‘I’m the Operator’: The Aftermath of a Self-Driving Tragedy

The media descended on the story the next day. Right away, experts were quoted lambasting Arizona’s lax regulatory environment, calling for a national moratorium on testing, and saying that fatalities are inevitable when developing such a technology. 

Initially, Vasquez says, she was reassured by the police’s public stance. Tempe’s then police chief, Sylvia Moir, told the San Francisco Chronicle, “It’s very clear it would have been difficult to avoid this collision in any kind of mode (autonomous or driven) based on how she came from the shadows right into the roadway.” Uber, she said, “would likely not be at fault,” though she wouldn’t rule out charges for the human pilot. 

After that interview, Moir told me, emails that pulsed with “excruciating rage” deluged her inbox, accusing Moir of complicity in Tempe’s self-driving experiments and of blaming Herzberg for her own death. People were angry and wanted accountability. As the hours ticked by, reporters started digging up as many details as they could about Vasquez—including information about an 18-year-old felony for which she had served just under four years in prison. 

By the end of the day, a search warrant had been issued for any cell phone Vasquez had with her in the Volvo “to determine if Rafaela was distracted.” Maybe that would show what she was so interested in down by her knee. The warrant also listed the crime now under investigation: vehicular manslaughter.

Two nights after the crash, a trio of police gathered outside room 227 at a Motel 6 in Tucson. Vasquez had checked in because, she says, reporters were thronging her apartment. The first days had set her reeling. “I knew everything happened; I just couldn’t believe it was happening. I was in shock.” Now as she greeted the cops, she seemed calm but slightly on edge; her attorney didn’t want her answering any questions, she told them. They were there to bag her phones into evidence. She initially told the officers that she’d only had her work phone with her in the car during the crash, but eventually handed over two LG phones—the one she used for work, with a black case, she explained to them, and her personal one, in a metallic case. 

The next morning, the data that police extracted showed no calls made or texts sent in the minutes before the accident.
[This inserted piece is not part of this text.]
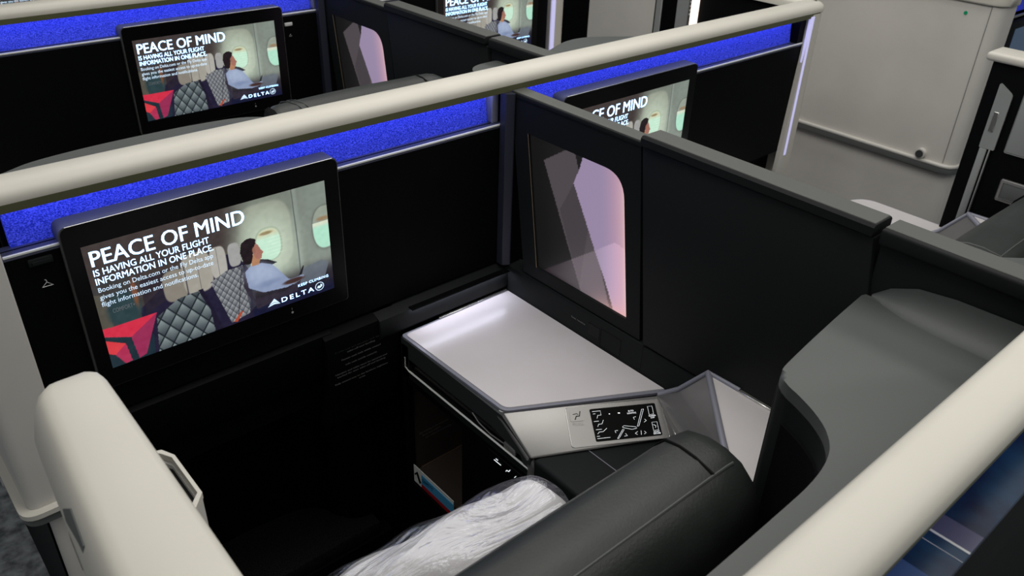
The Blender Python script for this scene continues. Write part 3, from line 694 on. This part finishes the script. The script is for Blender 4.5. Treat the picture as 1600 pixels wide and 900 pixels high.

Then, according to police reports, the cops homed in on the apps. Were videos playing at the time of the crash? Search warrants went to Netflix, Hulu, and YouTube.

The Tempe police were also weighing whether to make public the Volvo’s dashcam footage of the moments leading up to the crash. The Maricopa County attorney, Bill Montgomery, told them that releasing the video, which was in police custody at that point, could jeopardize their suspect’s right to fair legal proceedings. But Moir says the police were under “considerable” pressure from the public to do so, and they wanted to show there was nothing to hide; so the police tweeted the footage. Suddenly the world could see both Vasquez and Herzberg in the seconds before impact. Joe Guy, one operator in Tempe, gathered with others who’d come into Ghost Town, and they watched the video of Vasquez. “Most of us,” he says, “we went, ‘What the fuck was she looking at?’” 

As the investigation ramped up, half a dozen Advanced Technologies Group personnel from other offices arrived in Tempe. At the police garage, cops stood by while the company downloaded the impounded car’s data so it could analyze what the system had done that night.